[LISTED ENTRIES]
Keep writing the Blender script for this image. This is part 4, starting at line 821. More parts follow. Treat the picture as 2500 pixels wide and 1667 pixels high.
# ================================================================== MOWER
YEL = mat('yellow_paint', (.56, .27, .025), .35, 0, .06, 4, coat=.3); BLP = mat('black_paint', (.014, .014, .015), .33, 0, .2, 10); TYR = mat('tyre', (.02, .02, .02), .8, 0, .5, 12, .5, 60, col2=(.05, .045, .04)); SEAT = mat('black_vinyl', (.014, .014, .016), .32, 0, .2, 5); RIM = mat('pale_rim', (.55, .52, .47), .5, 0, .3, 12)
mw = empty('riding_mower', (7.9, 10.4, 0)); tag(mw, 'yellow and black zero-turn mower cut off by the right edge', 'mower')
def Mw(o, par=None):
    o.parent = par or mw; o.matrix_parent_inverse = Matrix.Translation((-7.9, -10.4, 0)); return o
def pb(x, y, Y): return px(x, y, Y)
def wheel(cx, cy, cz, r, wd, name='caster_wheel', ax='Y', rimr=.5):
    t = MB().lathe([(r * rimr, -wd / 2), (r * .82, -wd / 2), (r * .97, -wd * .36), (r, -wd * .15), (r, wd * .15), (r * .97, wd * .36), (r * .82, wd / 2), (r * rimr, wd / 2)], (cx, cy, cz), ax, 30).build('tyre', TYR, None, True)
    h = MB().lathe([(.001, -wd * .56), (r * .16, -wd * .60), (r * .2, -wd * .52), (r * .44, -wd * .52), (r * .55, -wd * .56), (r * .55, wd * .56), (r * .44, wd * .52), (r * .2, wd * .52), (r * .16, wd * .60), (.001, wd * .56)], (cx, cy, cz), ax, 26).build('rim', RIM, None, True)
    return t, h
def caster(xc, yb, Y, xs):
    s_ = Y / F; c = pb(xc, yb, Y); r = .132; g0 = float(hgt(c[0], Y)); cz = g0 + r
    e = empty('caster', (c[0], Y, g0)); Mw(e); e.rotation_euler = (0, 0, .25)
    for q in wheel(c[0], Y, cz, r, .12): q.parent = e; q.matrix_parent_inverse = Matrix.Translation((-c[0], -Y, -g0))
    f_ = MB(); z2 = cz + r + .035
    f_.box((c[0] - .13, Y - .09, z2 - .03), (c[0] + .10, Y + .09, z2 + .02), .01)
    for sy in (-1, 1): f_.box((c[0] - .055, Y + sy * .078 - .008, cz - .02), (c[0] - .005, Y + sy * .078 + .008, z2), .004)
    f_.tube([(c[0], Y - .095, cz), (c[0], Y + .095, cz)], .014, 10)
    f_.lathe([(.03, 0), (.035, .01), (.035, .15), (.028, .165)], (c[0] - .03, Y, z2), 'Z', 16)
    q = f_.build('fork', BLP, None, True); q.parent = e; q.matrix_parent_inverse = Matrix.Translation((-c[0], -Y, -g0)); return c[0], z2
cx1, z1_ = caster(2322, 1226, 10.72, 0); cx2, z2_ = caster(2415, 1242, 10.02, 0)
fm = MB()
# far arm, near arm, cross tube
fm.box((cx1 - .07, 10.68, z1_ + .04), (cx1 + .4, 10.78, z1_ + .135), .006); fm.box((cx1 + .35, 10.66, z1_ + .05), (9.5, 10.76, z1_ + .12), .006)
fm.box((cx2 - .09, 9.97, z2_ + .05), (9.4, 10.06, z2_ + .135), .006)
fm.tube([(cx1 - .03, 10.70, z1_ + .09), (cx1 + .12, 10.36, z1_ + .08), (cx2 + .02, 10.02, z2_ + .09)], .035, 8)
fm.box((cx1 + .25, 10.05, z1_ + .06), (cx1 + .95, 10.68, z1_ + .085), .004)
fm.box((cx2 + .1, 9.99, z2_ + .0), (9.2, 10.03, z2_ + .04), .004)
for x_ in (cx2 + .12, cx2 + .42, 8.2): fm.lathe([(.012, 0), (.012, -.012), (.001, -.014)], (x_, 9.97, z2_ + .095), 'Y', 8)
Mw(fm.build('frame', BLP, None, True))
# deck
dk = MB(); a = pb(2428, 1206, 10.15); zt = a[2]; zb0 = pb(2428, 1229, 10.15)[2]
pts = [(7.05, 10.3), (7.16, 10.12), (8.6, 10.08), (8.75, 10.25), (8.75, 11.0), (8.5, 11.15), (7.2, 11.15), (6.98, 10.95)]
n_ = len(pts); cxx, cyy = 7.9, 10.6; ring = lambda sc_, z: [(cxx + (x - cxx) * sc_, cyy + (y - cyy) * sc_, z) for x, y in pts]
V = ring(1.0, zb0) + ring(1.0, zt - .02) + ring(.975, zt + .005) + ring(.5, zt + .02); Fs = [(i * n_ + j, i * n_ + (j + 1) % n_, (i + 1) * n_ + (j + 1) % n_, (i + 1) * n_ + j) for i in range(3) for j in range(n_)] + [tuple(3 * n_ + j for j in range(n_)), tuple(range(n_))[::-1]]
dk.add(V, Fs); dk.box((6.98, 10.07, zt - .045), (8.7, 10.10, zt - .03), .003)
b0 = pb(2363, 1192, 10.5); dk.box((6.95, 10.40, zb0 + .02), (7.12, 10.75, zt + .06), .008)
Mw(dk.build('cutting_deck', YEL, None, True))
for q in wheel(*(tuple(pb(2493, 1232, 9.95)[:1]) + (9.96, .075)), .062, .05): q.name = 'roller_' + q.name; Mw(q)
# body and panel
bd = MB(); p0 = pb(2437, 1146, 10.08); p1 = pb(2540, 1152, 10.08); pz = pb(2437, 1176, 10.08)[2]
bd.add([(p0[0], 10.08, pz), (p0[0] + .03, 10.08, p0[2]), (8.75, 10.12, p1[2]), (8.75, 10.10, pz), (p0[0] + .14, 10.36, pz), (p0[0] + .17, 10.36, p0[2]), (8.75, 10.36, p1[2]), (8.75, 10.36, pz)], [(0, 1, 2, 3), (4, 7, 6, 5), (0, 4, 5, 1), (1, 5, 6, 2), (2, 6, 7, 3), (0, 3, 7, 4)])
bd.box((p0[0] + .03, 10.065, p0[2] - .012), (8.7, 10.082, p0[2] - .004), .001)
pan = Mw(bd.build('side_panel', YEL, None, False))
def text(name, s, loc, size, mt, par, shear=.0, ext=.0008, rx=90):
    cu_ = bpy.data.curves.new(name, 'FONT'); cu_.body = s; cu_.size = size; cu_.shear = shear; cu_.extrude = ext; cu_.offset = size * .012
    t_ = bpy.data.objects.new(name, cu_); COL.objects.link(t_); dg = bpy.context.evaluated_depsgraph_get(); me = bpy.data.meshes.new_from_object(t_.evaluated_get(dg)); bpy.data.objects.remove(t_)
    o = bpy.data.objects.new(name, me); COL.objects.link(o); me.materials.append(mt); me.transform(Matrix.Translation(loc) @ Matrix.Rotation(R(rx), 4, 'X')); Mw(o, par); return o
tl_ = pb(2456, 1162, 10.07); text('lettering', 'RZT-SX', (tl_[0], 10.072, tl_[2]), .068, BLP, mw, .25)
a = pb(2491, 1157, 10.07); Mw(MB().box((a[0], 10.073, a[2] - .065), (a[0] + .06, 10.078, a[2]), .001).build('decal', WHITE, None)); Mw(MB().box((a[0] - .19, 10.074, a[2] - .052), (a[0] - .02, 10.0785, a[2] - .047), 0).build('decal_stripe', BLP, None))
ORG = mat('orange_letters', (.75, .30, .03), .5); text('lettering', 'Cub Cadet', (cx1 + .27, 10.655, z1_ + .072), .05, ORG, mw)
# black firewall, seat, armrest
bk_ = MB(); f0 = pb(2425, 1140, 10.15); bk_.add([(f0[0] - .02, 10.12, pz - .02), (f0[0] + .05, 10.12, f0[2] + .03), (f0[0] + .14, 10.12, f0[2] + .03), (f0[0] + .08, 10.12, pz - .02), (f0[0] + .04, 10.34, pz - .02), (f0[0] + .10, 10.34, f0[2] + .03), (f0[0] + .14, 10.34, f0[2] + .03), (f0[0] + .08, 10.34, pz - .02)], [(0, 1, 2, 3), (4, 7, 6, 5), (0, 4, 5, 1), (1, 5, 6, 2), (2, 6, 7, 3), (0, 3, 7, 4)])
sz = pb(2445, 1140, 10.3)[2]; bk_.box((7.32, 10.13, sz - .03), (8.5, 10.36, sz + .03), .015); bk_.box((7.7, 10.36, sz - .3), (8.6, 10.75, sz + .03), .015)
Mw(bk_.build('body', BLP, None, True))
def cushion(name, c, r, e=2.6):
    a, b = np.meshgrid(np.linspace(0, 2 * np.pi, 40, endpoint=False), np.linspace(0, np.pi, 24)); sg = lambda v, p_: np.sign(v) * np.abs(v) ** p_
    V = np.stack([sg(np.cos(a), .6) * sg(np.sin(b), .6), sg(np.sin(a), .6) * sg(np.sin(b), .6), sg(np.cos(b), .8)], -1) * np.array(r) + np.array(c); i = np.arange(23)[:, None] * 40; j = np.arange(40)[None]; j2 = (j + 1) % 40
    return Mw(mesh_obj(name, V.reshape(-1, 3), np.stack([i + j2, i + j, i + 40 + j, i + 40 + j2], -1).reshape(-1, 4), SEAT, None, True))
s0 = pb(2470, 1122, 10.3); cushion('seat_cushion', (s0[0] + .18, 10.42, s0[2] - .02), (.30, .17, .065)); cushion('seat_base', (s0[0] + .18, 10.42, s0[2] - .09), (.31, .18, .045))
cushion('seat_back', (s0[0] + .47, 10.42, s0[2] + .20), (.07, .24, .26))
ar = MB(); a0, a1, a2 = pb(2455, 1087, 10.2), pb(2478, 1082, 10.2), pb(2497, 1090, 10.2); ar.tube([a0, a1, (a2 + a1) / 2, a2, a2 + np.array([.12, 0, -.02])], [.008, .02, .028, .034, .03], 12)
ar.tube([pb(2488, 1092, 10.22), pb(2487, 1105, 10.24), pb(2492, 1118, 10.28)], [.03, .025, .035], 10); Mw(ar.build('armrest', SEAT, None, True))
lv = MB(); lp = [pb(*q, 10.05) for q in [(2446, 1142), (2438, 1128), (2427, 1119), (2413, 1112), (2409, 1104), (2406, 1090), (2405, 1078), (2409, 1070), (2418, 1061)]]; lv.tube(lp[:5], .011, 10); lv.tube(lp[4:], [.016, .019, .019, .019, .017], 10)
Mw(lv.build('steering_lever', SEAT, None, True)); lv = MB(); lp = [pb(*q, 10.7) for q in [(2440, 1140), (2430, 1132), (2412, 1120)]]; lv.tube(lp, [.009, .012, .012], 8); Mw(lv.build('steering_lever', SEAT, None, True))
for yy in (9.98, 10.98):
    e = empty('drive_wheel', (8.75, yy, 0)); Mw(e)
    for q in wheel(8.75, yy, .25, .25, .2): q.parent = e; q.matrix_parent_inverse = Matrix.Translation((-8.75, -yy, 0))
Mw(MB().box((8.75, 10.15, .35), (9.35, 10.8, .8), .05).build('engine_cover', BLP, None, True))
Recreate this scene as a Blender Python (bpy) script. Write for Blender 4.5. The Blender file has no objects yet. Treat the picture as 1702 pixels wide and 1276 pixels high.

[WHAT TO WORK ON]
Looking at the listing above, how many of its lines contain the string "high"? Give the number alone.

[SOLUTION FOR THIS PROBLEM]
2